A clarification regarding partial derivatives

Question

Let us suppose the $i^{th}$ partial derivative of $f:\Bbb{R}^n\to \Bbb{R}$ exists at $P$; i.e. if $P=(x_1,x_2,\dots,x^n)$, $$\frac{f(x_1,x_2,\dots,x_n+\Delta x_n)-f(x_1,x_2,\dots,x_n)}{\Delta x_n}=f'_n (P)$$

My book says this implies that $$f(x_1,x_2,\dots,x_n+\Delta x_n)-f(x_1,x_2,\dots,x_n)=f'_n(P)\Delta x_n + \epsilon_n \Delta x_n$$

such that $\lim\limits_{\Delta x_n\to 0} \epsilon_n=0$.

I don't understand where $\epsilon_n$ comes into the picture. Why can't we just have $f(x_1,x_2,\dots,x_n+\Delta x_n)-f(x_1,x_2,\dots,x_n)=f'_n(P)\Delta x_n$, considering we're anyway using $\Delta x_n$ as a real number rather than an operator.

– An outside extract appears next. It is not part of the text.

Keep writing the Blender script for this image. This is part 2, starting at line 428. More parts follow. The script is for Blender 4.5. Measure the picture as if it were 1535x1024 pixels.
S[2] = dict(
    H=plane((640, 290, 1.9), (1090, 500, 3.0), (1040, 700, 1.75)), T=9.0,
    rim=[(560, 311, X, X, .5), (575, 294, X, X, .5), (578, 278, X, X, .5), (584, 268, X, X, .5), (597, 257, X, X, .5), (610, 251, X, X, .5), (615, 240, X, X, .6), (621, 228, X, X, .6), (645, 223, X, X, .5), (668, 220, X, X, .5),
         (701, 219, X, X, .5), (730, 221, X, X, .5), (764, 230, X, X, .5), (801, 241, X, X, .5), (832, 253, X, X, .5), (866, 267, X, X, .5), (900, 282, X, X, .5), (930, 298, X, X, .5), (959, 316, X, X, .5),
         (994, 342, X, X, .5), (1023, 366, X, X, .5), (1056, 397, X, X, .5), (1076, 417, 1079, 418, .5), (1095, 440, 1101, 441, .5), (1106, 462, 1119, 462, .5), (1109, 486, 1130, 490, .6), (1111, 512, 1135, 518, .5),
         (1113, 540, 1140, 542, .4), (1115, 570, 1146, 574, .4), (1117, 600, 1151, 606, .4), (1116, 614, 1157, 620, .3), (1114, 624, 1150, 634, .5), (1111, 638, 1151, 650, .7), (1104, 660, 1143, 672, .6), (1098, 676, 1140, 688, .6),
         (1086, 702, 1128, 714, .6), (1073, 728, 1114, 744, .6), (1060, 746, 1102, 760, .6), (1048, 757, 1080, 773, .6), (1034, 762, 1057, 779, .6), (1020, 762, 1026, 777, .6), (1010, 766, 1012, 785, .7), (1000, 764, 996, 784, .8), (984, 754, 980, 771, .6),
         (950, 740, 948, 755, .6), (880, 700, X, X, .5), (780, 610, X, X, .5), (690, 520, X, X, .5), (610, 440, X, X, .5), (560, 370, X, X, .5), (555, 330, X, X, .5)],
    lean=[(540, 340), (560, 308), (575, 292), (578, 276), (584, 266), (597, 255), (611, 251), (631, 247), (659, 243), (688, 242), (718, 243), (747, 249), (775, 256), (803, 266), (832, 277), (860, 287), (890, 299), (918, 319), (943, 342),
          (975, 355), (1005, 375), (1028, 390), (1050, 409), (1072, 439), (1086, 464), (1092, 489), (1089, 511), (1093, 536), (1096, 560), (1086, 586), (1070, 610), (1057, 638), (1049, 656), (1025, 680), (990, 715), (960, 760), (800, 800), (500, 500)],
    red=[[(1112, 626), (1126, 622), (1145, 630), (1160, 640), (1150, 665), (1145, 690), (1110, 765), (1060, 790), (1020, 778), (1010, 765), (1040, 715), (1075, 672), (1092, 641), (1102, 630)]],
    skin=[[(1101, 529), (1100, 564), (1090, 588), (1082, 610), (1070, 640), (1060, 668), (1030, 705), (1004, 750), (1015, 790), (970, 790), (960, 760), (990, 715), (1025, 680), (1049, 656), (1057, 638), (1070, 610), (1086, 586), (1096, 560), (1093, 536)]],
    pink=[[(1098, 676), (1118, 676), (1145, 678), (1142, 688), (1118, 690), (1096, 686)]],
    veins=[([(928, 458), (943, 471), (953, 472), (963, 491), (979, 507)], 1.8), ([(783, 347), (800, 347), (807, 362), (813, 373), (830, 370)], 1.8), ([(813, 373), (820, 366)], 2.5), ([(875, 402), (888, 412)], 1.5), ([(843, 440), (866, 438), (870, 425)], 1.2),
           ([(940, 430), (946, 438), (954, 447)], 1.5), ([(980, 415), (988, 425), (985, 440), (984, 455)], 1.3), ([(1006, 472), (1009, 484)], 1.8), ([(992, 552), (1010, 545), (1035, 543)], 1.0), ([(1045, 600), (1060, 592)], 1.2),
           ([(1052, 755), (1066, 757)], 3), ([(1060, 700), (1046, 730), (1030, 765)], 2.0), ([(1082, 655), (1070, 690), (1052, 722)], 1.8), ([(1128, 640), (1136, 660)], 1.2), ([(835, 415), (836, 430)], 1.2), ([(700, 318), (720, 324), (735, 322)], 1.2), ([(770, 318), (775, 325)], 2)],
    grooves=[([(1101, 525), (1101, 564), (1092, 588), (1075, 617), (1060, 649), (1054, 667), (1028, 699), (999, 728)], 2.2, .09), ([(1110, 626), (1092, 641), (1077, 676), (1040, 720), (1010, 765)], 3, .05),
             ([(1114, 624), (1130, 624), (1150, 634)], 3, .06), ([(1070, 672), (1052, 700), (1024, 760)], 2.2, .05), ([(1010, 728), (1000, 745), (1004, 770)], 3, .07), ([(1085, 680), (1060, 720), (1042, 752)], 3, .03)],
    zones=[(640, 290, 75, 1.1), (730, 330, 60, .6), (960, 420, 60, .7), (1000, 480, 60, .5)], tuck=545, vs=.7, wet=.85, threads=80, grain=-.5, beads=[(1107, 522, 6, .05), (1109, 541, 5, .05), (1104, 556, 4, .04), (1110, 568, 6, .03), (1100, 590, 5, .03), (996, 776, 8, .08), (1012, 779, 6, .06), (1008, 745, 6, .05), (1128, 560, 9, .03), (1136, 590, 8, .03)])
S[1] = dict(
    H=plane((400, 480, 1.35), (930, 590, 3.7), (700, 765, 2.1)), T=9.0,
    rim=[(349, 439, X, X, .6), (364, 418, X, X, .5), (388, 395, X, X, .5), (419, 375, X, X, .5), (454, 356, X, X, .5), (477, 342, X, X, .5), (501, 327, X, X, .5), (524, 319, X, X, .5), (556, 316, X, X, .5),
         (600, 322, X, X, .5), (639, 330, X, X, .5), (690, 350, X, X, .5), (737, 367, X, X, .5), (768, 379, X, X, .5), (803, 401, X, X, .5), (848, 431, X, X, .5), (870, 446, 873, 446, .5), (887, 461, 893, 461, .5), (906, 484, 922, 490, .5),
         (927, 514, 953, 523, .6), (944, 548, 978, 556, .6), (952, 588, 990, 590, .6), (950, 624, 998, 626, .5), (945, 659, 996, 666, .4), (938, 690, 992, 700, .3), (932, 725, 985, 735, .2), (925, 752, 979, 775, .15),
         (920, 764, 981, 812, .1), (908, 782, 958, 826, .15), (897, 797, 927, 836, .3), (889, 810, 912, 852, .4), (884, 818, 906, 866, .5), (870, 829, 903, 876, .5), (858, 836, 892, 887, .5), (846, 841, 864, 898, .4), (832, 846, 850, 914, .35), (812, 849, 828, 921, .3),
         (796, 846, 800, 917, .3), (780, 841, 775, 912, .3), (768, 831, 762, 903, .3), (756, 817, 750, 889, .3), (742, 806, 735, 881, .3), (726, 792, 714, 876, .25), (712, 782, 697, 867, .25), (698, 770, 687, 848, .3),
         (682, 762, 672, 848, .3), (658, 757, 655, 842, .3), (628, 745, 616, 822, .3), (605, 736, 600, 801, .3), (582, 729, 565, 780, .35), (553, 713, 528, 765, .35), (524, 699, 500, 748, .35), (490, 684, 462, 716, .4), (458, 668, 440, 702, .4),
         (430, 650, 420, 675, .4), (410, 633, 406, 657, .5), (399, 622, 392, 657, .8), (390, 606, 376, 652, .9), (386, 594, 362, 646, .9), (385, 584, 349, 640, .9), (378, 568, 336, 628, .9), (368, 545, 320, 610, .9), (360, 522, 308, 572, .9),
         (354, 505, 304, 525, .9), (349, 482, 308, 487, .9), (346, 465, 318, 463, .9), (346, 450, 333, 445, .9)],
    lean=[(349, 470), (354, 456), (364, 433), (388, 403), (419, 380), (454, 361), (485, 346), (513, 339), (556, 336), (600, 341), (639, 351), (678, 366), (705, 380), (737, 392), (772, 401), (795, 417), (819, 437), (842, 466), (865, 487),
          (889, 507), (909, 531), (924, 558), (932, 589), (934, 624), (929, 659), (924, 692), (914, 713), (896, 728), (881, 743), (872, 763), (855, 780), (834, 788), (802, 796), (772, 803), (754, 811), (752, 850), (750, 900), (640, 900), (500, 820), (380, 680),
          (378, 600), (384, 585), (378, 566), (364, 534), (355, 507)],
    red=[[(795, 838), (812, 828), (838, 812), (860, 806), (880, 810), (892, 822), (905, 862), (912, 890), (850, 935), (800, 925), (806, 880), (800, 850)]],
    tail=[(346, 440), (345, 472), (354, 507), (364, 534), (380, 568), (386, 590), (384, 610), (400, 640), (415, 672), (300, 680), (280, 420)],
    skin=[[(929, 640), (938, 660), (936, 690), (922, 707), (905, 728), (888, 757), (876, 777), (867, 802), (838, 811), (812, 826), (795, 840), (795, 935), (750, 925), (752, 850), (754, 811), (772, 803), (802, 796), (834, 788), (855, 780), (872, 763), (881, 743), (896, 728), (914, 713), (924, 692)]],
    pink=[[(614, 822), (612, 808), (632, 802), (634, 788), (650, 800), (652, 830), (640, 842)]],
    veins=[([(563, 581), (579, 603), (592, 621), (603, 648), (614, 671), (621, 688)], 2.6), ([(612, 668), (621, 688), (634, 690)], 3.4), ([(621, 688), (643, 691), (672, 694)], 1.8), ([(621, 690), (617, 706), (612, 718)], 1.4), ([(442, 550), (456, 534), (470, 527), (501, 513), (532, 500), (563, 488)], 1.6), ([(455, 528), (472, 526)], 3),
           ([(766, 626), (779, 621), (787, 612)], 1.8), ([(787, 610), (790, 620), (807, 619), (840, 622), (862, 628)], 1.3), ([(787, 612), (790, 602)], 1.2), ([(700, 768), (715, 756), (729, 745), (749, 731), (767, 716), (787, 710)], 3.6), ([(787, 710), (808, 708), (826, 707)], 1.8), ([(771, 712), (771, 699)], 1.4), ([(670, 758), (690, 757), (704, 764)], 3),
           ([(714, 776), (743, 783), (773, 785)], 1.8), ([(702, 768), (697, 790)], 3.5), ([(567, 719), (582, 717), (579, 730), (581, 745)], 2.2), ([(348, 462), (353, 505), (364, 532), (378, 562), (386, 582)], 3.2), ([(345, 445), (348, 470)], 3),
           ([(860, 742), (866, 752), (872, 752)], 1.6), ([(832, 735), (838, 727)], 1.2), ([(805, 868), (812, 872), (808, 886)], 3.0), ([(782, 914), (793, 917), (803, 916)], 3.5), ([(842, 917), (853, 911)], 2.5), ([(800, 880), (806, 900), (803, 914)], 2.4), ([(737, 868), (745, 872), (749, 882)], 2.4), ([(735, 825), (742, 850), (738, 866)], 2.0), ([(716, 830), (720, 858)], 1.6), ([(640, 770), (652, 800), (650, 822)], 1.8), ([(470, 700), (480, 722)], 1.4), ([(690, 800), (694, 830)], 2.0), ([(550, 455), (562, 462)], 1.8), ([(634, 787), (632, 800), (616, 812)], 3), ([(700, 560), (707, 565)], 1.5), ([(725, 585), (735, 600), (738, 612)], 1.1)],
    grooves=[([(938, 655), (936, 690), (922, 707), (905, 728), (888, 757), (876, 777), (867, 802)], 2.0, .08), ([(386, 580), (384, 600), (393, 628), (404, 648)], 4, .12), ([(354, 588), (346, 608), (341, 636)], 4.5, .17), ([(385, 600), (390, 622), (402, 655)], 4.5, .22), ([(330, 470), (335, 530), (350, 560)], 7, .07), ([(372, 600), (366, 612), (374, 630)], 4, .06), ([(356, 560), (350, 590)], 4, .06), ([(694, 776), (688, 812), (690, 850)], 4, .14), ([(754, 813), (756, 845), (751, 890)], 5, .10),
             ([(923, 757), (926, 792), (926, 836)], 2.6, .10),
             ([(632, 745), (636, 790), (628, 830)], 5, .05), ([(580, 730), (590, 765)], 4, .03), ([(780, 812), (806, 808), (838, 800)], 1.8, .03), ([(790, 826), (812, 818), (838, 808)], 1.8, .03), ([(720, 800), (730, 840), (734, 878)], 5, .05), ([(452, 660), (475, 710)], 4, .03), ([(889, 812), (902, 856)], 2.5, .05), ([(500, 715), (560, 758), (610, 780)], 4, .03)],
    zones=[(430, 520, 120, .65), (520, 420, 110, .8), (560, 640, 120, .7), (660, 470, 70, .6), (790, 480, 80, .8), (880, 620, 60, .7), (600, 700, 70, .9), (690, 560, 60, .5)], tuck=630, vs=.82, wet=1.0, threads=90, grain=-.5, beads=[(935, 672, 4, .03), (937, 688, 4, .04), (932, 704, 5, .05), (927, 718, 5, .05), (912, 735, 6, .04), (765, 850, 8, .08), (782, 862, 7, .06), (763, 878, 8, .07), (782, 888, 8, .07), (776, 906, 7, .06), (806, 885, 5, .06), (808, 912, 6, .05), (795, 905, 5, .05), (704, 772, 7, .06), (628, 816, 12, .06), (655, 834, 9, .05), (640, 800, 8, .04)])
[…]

Justification for asking on overflow- I'm doing research on multi-variable calculus..?

Thanks!

Answer 1

It would be more useful to understand why the $\varepsilon$ appears in dimension one. We define $\varepsilon(h):=\frac{f(x+h)-f(x)}h-f'(x)$ for $h\neq 0$. Then by definition of the derivative, $\lim_{h\to 0}\varepsilon(h)=0$, and $f(x+h)=f(x)+hf'(x)+h\varepsilon(h)$ but in genereal $\varepsilon(\cdot)$ is not identically $0$.

Answer 2

Compare the definition of the derivative to your ratio when $f:\mathbb R\to\mathbb R$, $x\mapsto x^2$.